Está documentado que se barajaron tres emplazamientos: una zona aledaña al Canal Imperial; otra, próxima a las Tenerías, y un terreno cercano a la cartuja de la Concepción, que fue el elegido. Se cuenta que el canónigo Ramón Pignatelli, reacio a tener instalación semejante cerca de su flamante obra hidráulica, cedió unos terrenos de su familia para adecuarlos a este fin. En 1791 quedó así inaugurado el camposanto, cuatro décadas antes que el de Torrero, que a la larga acabó siendo el más (y en muchas ocasiones, único) conocido por los zaragozanos.

Muchos prohombres de la ciudad ayudaron a financiar el proyecto, como los marqueses de Ballestar, y los restos de todos ellos reposan en el panteón de la Beneficencia, ubicado bajo la capilla. Esta fue construida gracias al patrocinio de doña Jacinta Torres Cánobas, según se lee en la lápida situada en su entrada. En la zona más antigua del camposanto también reposó, durante más de siglo y medio, el ovetense Francisco Martínez Marina, jesuita liberal y figura destacada del Derecho español, firme defensor de la separación de poderes y expulsado por ello de la corte de Fernando VII. Murió en Zaragoza en 1833 y aquí fue enterrado, hasta que, en el año 2000, el Real Instituto de Estudios Asturianos pidió permiso a la DPZ para exhumar y trasladar a Oviedo los restos del insigne ilustrado.

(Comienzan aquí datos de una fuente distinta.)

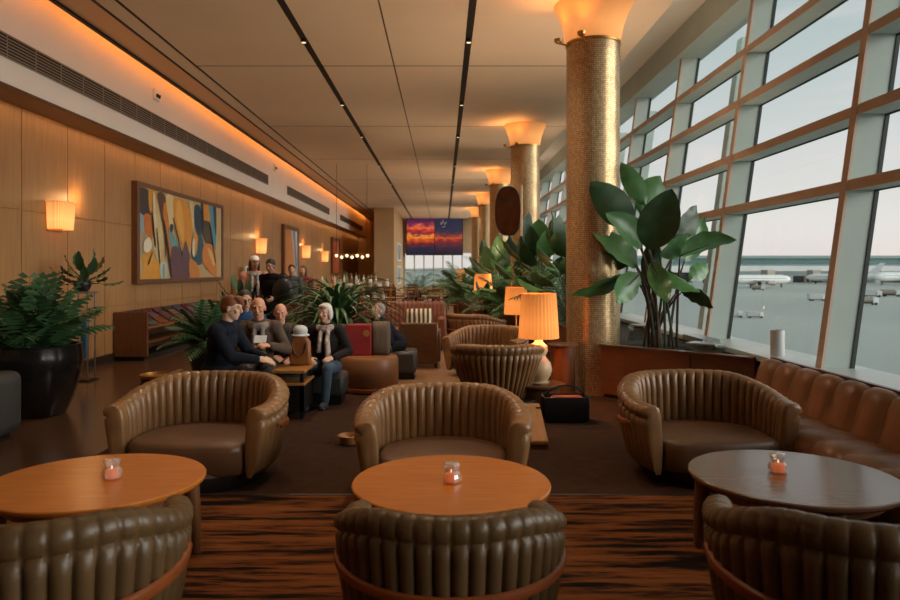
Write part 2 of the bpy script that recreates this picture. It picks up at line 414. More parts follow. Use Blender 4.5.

El cementerio de la Cartuja, una pequeña joya de piedra y silencio, bien merece una visita. Es cierto que tiene pocos alardes artísticos. Pero un paseo por sus nichos demuestra que la muerte iguala a ricos y a pobres, a niños y a ancianos. Y llega también a las religiosas de la Caridad de Santa Ana, que tienen allí un pequeño camposanto propio.